# Start of Data records

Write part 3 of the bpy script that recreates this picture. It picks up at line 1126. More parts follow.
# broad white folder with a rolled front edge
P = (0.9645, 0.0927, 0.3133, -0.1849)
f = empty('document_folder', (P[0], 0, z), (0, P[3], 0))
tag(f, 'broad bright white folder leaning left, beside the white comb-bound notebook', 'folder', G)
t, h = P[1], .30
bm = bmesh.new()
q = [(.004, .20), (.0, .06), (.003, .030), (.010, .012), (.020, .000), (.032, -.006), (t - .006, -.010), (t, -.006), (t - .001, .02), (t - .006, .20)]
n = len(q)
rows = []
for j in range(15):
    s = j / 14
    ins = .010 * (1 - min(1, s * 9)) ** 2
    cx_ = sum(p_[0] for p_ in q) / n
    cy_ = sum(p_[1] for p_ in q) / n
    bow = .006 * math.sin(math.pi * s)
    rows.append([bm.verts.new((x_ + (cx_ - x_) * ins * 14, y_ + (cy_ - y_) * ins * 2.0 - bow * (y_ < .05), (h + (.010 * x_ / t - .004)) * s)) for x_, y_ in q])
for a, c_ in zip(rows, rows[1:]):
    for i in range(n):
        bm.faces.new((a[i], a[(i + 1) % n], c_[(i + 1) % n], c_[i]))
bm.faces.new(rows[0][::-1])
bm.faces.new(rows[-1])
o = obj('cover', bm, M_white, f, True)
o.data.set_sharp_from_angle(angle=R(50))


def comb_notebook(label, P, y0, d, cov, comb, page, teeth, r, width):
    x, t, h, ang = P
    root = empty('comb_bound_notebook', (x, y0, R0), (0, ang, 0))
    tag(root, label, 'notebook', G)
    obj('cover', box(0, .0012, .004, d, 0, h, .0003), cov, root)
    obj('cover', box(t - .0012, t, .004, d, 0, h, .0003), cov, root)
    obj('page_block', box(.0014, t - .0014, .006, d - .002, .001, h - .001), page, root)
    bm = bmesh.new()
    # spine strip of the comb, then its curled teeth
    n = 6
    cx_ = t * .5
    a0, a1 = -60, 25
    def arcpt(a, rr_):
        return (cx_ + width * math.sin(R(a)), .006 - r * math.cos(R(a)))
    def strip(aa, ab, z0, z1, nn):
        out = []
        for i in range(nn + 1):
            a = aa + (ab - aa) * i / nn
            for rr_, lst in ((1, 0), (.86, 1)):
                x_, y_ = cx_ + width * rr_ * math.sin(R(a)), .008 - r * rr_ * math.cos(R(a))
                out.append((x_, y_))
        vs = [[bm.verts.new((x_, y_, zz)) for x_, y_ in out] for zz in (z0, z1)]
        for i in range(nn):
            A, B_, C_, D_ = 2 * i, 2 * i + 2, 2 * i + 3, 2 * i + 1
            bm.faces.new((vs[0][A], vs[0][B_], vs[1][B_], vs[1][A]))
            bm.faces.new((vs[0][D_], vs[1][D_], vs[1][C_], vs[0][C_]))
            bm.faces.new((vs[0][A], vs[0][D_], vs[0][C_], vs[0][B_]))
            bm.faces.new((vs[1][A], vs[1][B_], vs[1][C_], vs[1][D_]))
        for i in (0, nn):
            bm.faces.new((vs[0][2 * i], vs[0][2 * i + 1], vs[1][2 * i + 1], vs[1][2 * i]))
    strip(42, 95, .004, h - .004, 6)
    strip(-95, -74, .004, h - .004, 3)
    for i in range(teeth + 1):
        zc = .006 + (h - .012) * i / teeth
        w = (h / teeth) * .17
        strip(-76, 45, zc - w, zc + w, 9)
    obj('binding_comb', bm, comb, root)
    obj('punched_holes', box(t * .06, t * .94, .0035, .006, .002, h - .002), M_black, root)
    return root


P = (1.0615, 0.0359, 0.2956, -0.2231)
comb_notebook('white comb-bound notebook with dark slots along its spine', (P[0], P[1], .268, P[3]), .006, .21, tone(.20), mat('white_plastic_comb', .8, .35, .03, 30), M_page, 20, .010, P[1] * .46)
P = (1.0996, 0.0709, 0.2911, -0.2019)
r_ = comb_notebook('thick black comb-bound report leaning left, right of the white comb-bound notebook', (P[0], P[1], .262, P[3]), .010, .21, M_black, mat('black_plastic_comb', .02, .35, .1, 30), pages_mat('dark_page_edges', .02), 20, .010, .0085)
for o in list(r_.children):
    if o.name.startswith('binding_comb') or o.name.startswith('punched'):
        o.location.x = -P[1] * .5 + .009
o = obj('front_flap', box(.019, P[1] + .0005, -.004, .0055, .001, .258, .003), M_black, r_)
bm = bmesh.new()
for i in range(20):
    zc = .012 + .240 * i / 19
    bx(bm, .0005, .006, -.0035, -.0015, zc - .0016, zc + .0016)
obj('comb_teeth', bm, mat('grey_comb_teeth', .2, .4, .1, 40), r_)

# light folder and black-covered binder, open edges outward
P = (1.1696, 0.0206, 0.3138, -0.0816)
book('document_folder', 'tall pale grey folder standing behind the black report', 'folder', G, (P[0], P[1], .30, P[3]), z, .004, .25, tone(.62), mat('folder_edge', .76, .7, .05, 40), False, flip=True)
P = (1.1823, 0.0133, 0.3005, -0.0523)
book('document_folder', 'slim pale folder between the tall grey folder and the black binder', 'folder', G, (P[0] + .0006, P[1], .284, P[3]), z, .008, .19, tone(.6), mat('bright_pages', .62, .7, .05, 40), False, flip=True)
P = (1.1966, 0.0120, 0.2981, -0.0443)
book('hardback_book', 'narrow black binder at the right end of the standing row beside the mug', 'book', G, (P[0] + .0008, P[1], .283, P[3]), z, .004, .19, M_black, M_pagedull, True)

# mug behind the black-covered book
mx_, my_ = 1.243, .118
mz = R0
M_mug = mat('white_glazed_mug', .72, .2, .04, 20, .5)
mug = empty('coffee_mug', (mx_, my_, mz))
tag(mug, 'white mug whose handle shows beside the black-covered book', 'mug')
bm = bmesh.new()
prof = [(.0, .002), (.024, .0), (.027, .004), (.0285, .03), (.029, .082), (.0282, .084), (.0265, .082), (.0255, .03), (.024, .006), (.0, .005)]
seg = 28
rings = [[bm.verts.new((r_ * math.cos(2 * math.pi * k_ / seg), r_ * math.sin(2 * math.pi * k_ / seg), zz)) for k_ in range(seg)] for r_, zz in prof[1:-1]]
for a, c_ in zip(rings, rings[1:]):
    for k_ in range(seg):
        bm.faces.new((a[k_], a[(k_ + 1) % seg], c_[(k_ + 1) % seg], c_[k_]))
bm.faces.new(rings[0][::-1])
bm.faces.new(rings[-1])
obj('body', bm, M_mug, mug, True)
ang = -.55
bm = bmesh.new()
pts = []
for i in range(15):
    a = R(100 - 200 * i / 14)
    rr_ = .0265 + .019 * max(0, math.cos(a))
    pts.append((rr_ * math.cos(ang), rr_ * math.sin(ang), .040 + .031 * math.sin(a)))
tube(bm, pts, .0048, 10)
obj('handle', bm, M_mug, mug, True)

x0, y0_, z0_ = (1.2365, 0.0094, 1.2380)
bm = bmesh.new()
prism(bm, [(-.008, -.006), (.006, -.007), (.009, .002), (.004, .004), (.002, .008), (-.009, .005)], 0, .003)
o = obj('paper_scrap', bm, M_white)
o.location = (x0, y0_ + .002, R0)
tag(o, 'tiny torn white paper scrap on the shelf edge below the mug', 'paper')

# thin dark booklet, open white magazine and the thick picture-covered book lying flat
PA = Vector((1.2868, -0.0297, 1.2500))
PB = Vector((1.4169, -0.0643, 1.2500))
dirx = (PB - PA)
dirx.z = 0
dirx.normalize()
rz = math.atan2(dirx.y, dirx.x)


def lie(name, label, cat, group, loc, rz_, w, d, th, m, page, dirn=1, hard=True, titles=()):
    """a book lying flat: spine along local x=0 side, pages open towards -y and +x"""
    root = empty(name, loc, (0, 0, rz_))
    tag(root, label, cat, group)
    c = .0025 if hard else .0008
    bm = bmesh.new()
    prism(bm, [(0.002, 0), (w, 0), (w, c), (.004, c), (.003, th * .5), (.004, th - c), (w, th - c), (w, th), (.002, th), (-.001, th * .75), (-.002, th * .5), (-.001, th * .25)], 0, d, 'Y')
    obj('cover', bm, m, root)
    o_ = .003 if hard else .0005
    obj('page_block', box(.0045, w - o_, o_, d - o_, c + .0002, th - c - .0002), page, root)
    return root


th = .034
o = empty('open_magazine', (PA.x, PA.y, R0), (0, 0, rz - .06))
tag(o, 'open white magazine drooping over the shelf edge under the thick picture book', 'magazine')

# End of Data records
# Start of Data records

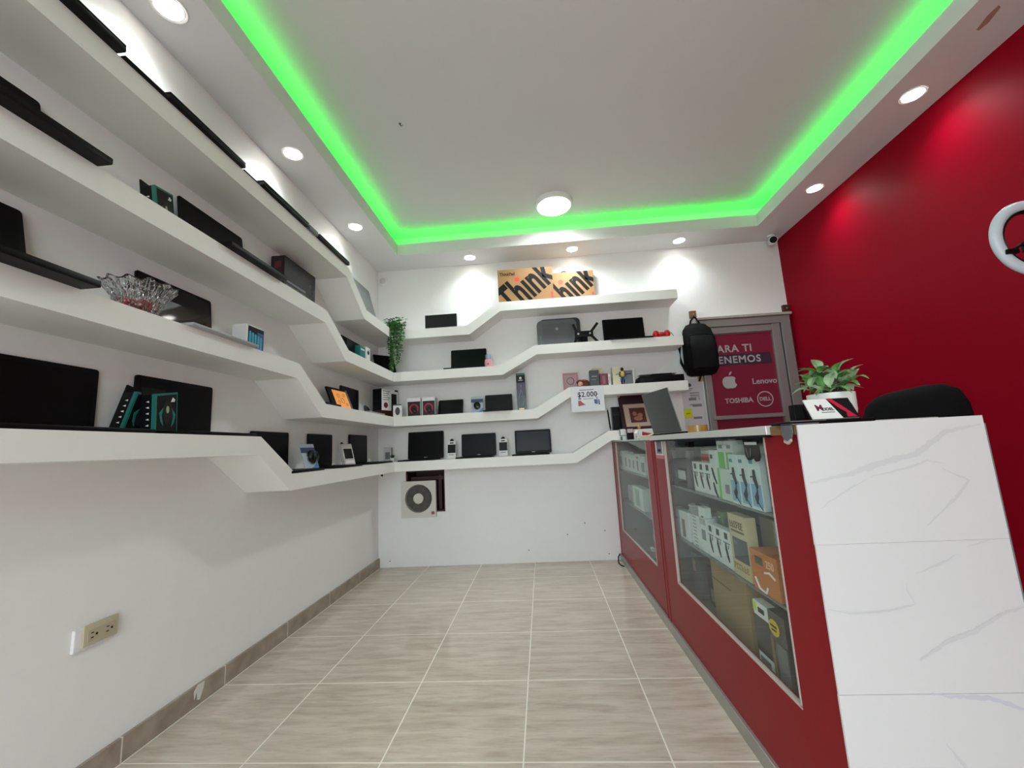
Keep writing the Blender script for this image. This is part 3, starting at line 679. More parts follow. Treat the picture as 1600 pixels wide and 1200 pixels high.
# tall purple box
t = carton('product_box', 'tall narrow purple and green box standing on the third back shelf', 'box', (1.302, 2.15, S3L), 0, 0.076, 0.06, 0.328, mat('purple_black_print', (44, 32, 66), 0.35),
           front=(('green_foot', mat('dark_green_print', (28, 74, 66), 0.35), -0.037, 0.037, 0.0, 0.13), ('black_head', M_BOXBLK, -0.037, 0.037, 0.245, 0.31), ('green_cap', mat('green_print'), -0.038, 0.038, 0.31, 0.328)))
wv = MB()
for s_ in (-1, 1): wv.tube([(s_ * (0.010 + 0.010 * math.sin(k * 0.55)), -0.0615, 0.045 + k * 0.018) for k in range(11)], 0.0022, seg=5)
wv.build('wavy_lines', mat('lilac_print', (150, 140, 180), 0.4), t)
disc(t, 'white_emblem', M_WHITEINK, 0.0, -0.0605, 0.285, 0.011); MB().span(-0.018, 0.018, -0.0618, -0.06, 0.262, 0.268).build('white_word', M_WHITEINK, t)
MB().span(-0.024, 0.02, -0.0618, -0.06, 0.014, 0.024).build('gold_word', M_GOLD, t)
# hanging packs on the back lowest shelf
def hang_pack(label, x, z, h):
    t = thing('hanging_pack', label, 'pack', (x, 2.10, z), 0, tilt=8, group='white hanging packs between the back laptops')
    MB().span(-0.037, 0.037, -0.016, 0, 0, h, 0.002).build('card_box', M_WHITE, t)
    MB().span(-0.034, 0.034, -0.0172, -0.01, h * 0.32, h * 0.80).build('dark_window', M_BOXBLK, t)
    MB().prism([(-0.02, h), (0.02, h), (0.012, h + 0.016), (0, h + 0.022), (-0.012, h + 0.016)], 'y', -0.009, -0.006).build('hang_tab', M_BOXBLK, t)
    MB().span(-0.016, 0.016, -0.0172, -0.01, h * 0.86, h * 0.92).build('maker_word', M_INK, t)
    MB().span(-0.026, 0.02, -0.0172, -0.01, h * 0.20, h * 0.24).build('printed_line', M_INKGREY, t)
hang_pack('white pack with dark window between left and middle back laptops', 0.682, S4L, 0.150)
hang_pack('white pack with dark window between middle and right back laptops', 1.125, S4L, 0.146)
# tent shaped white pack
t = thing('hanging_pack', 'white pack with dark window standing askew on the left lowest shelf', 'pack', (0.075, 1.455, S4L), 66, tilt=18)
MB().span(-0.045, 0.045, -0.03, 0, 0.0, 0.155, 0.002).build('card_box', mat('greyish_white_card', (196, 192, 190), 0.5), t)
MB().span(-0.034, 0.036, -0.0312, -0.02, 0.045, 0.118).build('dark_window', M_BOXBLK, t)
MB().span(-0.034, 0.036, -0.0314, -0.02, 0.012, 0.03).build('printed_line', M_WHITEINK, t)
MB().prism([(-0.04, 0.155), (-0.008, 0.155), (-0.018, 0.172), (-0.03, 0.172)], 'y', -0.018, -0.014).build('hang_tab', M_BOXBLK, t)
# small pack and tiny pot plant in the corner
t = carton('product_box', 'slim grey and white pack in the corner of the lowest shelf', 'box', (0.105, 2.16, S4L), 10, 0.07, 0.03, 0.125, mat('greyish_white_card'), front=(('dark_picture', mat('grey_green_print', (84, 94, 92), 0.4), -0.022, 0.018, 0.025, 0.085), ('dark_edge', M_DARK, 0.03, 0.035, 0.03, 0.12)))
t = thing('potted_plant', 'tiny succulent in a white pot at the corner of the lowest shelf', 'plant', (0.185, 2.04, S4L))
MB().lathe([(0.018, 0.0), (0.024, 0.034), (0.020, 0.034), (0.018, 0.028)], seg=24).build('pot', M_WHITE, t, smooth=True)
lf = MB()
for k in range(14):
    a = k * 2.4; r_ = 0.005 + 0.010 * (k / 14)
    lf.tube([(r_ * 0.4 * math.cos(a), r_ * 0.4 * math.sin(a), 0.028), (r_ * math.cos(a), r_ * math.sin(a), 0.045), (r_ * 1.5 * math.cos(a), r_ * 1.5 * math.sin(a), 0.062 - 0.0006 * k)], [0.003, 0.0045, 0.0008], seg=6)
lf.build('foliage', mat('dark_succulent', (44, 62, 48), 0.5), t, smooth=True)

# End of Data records

Retype precisely, and only, the span of lines that opens at the line containing "Write part 3" and closes at the line containing "o.data.set_sharp_from_angle(angle=R(50))", both inclusive.

Write part 3 of the bpy script that recreates this picture. It picks up at line 1126. More parts follow.
# broad white folder with a rolled front edge
P = (0.9645, 0.0927, 0.3133, -0.1849)
f = empty('document_folder', (P[0], 0, z), (0, P[3], 0))
tag(f, 'broad bright white folder leaning left, beside the white comb-bound notebook', 'folder', G)
t, h = P[1], .30
bm = bmesh.new()
q = [(.004, .20), (.0, .06), (.003, .030), (.010, .012), (.020, .000), (.032, -.006), (t - .006, -.010), (t, -.006), (t - .001, .02), (t - .006, .20)]
n = len(q)
rows = []
for j in range(15):
    s = j / 14
    ins = .010 * (1 - min(1, s * 9)) ** 2
    cx_ = sum(p_[0] for p_ in q) / n
    cy_ = sum(p_[1] for p_ in q) / n
    bow = .006 * math.sin(math.pi * s)
    rows.append([bm.verts.new((x_ + (cx_ - x_) * ins * 14, y_ + (cy_ - y_) * ins * 2.0 - bow * (y_ < .05), (h + (.010 * x_ / t - .004)) * s)) for x_, y_ in q])
for a, c_ in zip(rows, rows[1:]):
    for i in range(n):
        bm.faces.new((a[i], a[(i + 1) % n], c_[(i + 1) % n], c_[i]))
bm.faces.new(rows[0][::-1])
bm.faces.new(rows[-1])
o = obj('cover', bm, M_white, f, True)
o.data.set_sharp_from_angle(angle=R(50))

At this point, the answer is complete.